Проголодав шесть дней, я готова была продержаться ещё суток двое, как мне казалось.
Я нашла способ делать сухую голодовку терпимой. Надо как можно чаще плескаться в холодной воде. Голову и руки надо    погружать в поток холодной воды, наполнять и полоскать ею рот и горло,  чтобы не склеивались. Дышать свежим воздухом у форточки.  Очень облегчает положение. Но - меня подвело давление.
В какой-то момент медичка померила мне давление, оказалось - 220, вызвали "скорую", ввели глюкозу, так как сахар совсем упал.  Сказали, что я могу впасть в кому,  если не начну пить чай с кусочком шоколада. От госпитализации я отказалась. Очень не хотелось, чтобы возили туда-сюда.
Я осталась досиживать оставшиеся сутки на чае с кусочком шоколада. Последние дни мы тихо отлёживались, все с температурой и кашлем,  зато со своим кипятком  и конфетами.
Приятно то, что они (кто в погонах нас сторожит) начинают принимать как должное наши правила игры, а стало быть, подчиняться нам:  нашему неповиновению и сопротивлению,  непредъявлению и неподписанию. "Что ж, это ваша позиция, имеете на нее право,"- говорят одни. Молча мирятся, как бы не замечая, другие. А это уже верный признак того, что почва понемногу уходит у них из-под ног, опускаются руки. И это приятно. Скоро мы пошлём их чистить коровники. Половину, не меньше, после люстрации за решётку отправим. Они это честно заработали.

ПОСТСКРИПТУМ.  Мой оппонент еще со времени зимнего моего ареста, начальник тюрьмы Рассказов К.Н.( в прошлый раз он лично лишил меня на дневное время матраса, я лежала на голых шконках во время  сухой голодовки),  перед самым освобождением  хитростью заманил меня в свой кабинет.  С утра я потребовала мобильник  - позвонить, чтобы меня встретили.  Прислали конвой,  и меня повели прямо в кабинет к начальнику тюрьмы.  Я поинтересовалась у г-на Рассказова,  почему звонок  друзьям я должна делать из его  апартаментов.
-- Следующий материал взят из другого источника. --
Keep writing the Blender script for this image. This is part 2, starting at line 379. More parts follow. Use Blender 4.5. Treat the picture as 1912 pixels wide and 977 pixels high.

Он начал вытаскивать какие-то бумаги и показывать мне, и я всё поняла: хочет получить от меня подпись.
- Подписывать  я ничего не буду. Идите к чёрту, - сказала я и ушла, хлопнув дверью.
Очень рада, что  воспитательная акция начальника тюрьмы состоялась в присутствии  подчинённых.
За 15 суток моего пребывания в спецприёмнике мне не предоставили ни единого звонка домой.